The menu also adheres to strict nutritional guidelines, said CEO Sam Polk, who cofounded Everytable with Foster.

“We wanted to provide something you could eat every single day and still be as healthy as you possibly could be,” he said.  


Before Foster and Polk launched Everytable, they had both been involved in Groceryships, a nonprofit that seeks to address the lack of access to fresh, affordable food at the retail level. 

At Everytable, a key decision Foster and Polk made early on was to keep the menu as simple as possible, and to cross-utilize ingredients. Multiple dishes use the same kale and cabbage blend, for example.

The goal was to be able to have just enough variety to be able to create 10 to 14 different dishes per day. Plans call for a few new items to be introduced seasonally and rotated into the mix to keep the menu interesting and capitalize on seasonal variability in ingredient pricing.

Everytable targets costs of about $3.85 to produce each meal, including ingredients, labor and store overhead costs. Pricing is designed to produce a small margin for potential profits in the food desert stores and a more generous margin in the stores located in higher-income areas.

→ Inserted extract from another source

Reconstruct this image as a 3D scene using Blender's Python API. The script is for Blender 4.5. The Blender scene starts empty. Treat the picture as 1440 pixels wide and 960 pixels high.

Cross-utilizing ingredients also helps contain labor costs, allowing a small number of kitchen personnel to produce large batches of ingredients used across multiple dishes. A Mexican-style stewed chicken, for example, takes the same number of people to prepare it, “whether you are making 10 portions or 100 portions,” said Foster. 

The commissary model and cross-utilization of ingredients allows Everytable to support the needs of all three of its current locations with only about five line cooks in the central kitchen. The company employs about 50 people altogether, including three chefs who oversee menu development and procurement. 

After the food items are cooked during the day and cooled, about 10 workers come in at night to package the meals for delivery to the chain’s outlets, where they are displayed in self-service coolers. The meal assembly line currently plates more than 1,000 dishes per night. 

Merchandising the dishes in reach-in, grab-and-go coolers allows the company to keep store-level staffing to a minimum, with just one or two employees per store. 

Everytable also designed the pricing scheme to simplify the experience for customers by having fewer price points, but that model is evolving to include more price variations based on ingredient costs and to give customers more options. 

One of the most challenging costs to control has been store construction. Even though the company has been securing sites that measure only 500 to 1,000 square feet, the build-out always includes some fixed costs. 

“There is a tension between making a space that is really affordable to construct, but also conveys the brand and the customer experience at an A-plus level,” said Foster. 

Driving traffic to the stores is critically important to the business model, Polk and Foster explained. 

“The key economic component is to have enough volume at each store so that the stores that are in food deserts are break-even and slightly profitable, and in the more affluent locations, sufficiently profitable so that we can continue to grow in all markets — underserved or not,” said Foster. 

Everytable employs a variety of marketing strategies to drive traffic, including loyalty programs, in-store events and coordinated efforts with local community groups seeking to promote healthy eating. 

In the stores located in more affluent communities, part of the appeal is the idea that buying an $8 meal at Everytable enables someone in a food desert to enjoy the same meal for about half the price.

“Each purchase you are making is not just for your own benefit but also for the benefit of someone who is 10 miles away from you who doesn’t have access to great, healthy food,” said Polk. “You are helping yourself, but also helping them.”